━━ COLLECTED MATERIAL
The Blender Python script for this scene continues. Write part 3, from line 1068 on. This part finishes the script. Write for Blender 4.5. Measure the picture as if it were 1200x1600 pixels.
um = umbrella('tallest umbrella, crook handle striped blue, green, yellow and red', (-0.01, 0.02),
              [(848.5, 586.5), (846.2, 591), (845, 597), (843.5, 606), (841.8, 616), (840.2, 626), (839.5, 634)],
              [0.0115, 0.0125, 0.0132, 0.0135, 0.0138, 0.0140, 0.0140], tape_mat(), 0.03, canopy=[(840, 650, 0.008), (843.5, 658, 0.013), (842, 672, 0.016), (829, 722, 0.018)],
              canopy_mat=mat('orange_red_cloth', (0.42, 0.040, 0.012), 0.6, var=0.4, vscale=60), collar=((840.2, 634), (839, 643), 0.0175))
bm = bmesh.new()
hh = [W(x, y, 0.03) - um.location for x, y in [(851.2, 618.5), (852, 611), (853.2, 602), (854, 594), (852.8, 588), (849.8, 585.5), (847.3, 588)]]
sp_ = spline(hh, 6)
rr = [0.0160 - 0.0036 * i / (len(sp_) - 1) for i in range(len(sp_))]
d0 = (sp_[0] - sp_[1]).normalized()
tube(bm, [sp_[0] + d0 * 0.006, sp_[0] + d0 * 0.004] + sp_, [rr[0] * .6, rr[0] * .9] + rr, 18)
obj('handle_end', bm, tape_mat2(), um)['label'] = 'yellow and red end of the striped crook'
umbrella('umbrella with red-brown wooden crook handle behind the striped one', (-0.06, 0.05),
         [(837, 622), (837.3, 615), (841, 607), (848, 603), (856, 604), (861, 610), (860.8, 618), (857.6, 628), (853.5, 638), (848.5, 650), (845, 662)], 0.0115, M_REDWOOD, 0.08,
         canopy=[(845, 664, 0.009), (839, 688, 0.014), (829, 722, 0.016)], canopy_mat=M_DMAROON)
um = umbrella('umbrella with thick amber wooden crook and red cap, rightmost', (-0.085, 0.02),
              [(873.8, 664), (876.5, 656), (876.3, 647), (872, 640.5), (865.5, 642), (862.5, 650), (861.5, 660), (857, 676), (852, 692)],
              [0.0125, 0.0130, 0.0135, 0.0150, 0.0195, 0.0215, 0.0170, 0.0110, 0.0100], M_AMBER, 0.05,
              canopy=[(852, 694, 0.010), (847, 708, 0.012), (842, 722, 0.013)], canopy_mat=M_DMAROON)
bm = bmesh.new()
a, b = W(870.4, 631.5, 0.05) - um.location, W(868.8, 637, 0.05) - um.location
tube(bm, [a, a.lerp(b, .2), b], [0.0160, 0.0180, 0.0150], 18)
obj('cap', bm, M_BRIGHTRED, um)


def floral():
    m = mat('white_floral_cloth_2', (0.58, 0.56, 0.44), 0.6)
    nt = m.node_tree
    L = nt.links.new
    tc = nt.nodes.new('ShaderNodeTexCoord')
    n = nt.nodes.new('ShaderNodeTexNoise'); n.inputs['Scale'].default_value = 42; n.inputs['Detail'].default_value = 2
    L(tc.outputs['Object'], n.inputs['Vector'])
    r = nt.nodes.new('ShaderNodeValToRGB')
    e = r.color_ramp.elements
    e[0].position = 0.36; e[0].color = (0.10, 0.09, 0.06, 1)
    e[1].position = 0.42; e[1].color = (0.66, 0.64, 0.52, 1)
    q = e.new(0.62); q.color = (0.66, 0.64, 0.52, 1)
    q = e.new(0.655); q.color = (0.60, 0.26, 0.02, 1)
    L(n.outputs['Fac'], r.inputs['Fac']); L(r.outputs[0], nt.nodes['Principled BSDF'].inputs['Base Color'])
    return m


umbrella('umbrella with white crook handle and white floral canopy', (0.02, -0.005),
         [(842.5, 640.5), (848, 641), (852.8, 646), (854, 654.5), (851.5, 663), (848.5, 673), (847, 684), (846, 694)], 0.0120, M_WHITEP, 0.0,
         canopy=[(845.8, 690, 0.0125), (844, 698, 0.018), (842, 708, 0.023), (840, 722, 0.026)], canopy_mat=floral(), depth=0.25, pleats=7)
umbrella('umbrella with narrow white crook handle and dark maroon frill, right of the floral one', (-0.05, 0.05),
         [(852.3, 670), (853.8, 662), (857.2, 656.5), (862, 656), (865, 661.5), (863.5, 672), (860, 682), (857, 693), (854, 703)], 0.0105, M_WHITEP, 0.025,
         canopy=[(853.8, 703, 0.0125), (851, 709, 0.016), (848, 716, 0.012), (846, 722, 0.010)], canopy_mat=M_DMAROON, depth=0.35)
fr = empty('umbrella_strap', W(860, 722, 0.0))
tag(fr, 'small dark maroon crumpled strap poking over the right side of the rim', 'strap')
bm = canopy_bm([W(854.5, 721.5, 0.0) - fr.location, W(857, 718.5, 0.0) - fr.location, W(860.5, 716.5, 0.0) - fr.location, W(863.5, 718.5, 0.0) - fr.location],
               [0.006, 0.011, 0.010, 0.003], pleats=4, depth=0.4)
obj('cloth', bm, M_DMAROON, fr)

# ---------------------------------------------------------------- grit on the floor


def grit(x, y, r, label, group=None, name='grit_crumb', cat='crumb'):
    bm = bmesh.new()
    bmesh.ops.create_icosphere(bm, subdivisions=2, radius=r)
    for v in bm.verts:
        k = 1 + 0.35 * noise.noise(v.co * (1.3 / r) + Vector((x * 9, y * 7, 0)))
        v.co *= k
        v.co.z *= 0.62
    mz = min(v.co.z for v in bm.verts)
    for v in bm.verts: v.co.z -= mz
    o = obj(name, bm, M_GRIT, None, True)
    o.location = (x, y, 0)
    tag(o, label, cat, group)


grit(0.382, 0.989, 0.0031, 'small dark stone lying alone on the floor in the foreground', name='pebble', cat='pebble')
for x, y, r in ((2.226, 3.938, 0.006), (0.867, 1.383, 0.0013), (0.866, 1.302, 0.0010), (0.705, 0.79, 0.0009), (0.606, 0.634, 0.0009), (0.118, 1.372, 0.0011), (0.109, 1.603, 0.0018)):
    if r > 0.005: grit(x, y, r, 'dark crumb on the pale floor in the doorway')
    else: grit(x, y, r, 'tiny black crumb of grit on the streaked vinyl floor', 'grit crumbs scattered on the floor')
━━━━
- **TASK OBJECTIVE**:
Output the listing above exactly as it appears.

- **WRITTEN SOLUTION**:
The Blender Python script for this scene continues. Write part 3, from line 1068 on. This part finishes the script. Write for Blender 4.5. Measure the picture as if it were 1200x1600 pixels.
um = umbrella('tallest umbrella, crook handle striped blue, green, yellow and red', (-0.01, 0.02),
              [(848.5, 586.5), (846.2, 591), (845, 597), (843.5, 606), (841.8, 616), (840.2, 626), (839.5, 634)],
              [0.0115, 0.0125, 0.0132, 0.0135, 0.0138, 0.0140, 0.0140], tape_mat(), 0.03, canopy=[(840, 650, 0.008), (843.5, 658, 0.013), (842, 672, 0.016), (829, 722, 0.018)],
              canopy_mat=mat('orange_red_cloth', (0.42, 0.040, 0.012), 0.6, var=0.4, vscale=60), collar=((840.2, 634), (839, 643), 0.0175))
bm = bmesh.new()
hh = [W(x, y, 0.03) - um.location for x, y in [(851.2, 618.5), (852, 611), (853.2, 602), (854, 594), (852.8, 588), (849.8, 585.5), (847.3, 588)]]
sp_ = spline(hh, 6)
rr = [0.0160 - 0.0036 * i / (len(sp_) - 1) for i in range(len(sp_))]
d0 = (sp_[0] - sp_[1]).normalized()
tube(bm, [sp_[0] + d0 * 0.006, sp_[0] + d0 * 0.004] + sp_, [rr[0] * .6, rr[0] * .9] + rr, 18)
obj('handle_end', bm, tape_mat2(), um)['label'] = 'yellow and red end of the striped crook'
umbrella('umbrella with red-brown wooden crook handle behind the striped one', (-0.06, 0.05),
         [(837, 622), (837.3, 615), (841, 607), (848, 603), (856, 604), (861, 610), (860.8, 618), (857.6, 628), (853.5, 638), (848.5, 650), (845, 662)], 0.0115, M_REDWOOD, 0.08,
         canopy=[(845, 664, 0.009), (839, 688, 0.014), (829, 722, 0.016)], canopy_mat=M_DMAROON)
um = umbrella('umbrella with thick amber wooden crook and red cap, rightmost', (-0.085, 0.02),
              [(873.8, 664), (876.5, 656), (876.3, 647), (872, 640.5), (865.5, 642), (862.5, 650), (861.5, 660), (857, 676), (852, 692)],
              [0.0125, 0.0130, 0.0135, 0.0150, 0.0195, 0.0215, 0.0170, 0.0110, 0.0100], M_AMBER, 0.05,
              canopy=[(852, 694, 0.010), (847, 708, 0.012), (842, 722, 0.013)], canopy_mat=M_DMAROON)
bm = bmesh.new()
a, b = W(870.4, 631.5, 0.05) - um.location, W(868.8, 637, 0.05) - um.location
tube(bm, [a, a.lerp(b, .2), b], [0.0160, 0.0180, 0.0150], 18)
obj('cap', bm, M_BRIGHTRED, um)


def floral():
    m = mat('white_floral_cloth_2', (0.58, 0.56, 0.44), 0.6)
    nt = m.node_tree
    L = nt.links.new
    tc = nt.nodes.new('ShaderNodeTexCoord')
    n = nt.nodes.new('ShaderNodeTexNoise'); n.inputs['Scale'].default_value = 42; n.inputs['Detail'].default_value = 2
    L(tc.outputs['Object'], n.inputs['Vector'])
    r = nt.nodes.new('ShaderNodeValToRGB')
    e = r.color_ramp.elements
    e[0].position = 0.36; e[0].color = (0.10, 0.09, 0.06, 1)
    e[1].position = 0.42; e[1].color = (0.66, 0.64, 0.52, 1)
    q = e.new(0.62); q.color = (0.66, 0.64, 0.52, 1)
    q = e.new(0.655); q.color = (0.60, 0.26, 0.02, 1)
    L(n.outputs['Fac'], r.inputs['Fac']); L(r.outputs[0], nt.nodes['Principled BSDF'].inputs['Base Color'])
    return m


umbrella('umbrella with white crook handle and white floral canopy', (0.02, -0.005),
         [(842.5, 640.5), (848, 641), (852.8, 646), (854, 654.5), (851.5, 663), (848.5, 673), (847, 684), (846, 694)], 0.0120, M_WHITEP, 0.0,
         canopy=[(845.8, 690, 0.0125), (844, 698, 0.018), (842, 708, 0.023), (840, 722, 0.026)], canopy_mat=floral(), depth=0.25, pleats=7)
umbrella('umbrella with narrow white crook handle and dark maroon frill, right of the floral one', (-0.05, 0.05),
         [(852.3, 670), (853.8, 662), (857.2, 656.5), (862, 656), (865, 661.5), (863.5, 672), (860, 682), (857, 693), (854, 703)], 0.0105, M_WHITEP, 0.025,
         canopy=[(853.8, 703, 0.0125), (851, 709, 0.016), (848, 716, 0.012), (846, 722, 0.010)], canopy_mat=M_DMAROON, depth=0.35)
fr = empty('umbrella_strap', W(860, 722, 0.0))
tag(fr, 'small dark maroon crumpled strap poking over the right side of the rim', 'strap')
bm = canopy_bm([W(854.5, 721.5, 0.0) - fr.location, W(857, 718.5, 0.0) - fr.location, W(860.5, 716.5, 0.0) - fr.location, W(863.5, 718.5, 0.0) - fr.location],
               [0.006, 0.011, 0.010, 0.003], pleats=4, depth=0.4)
obj('cloth', bm, M_DMAROON, fr)

# ---------------------------------------------------------------- grit on the floor


def grit(x, y, r, label, group=None, name='grit_crumb', cat='crumb'):
    bm = bmesh.new()
    bmesh.ops.create_icosphere(bm, subdivisions=2, radius=r)
    for v in bm.verts:
        k = 1 + 0.35 * noise.noise(v.co * (1.3 / r) + Vector((x * 9, y * 7, 0)))
        v.co *= k
        v.co.z *= 0.62
    mz = min(v.co.z for v in bm.verts)
    for v in bm.verts: v.co.z -= mz
    o = obj(name, bm, M_GRIT, None, True)
    o.location = (x, y, 0)
    tag(o, label, cat, group)


grit(0.382, 0.989, 0.0031, 'small dark stone lying alone on the floor in the foreground', name='pebble', cat='pebble')
for x, y, r in ((2.226, 3.938, 0.006), (0.867, 1.383, 0.0013), (0.866, 1.302, 0.0010), (0.705, 0.79, 0.0009), (0.606, 0.634, 0.0009), (0.118, 1.372, 0.0011), (0.109, 1.603, 0.0018)):
    if r > 0.005: grit(x, y, r, 'dark crumb on the pale floor in the doorway')
    else: grit(x, y, r, 'tiny black crumb of grit on the streaked vinyl floor', 'grit crumbs scattered on the floor')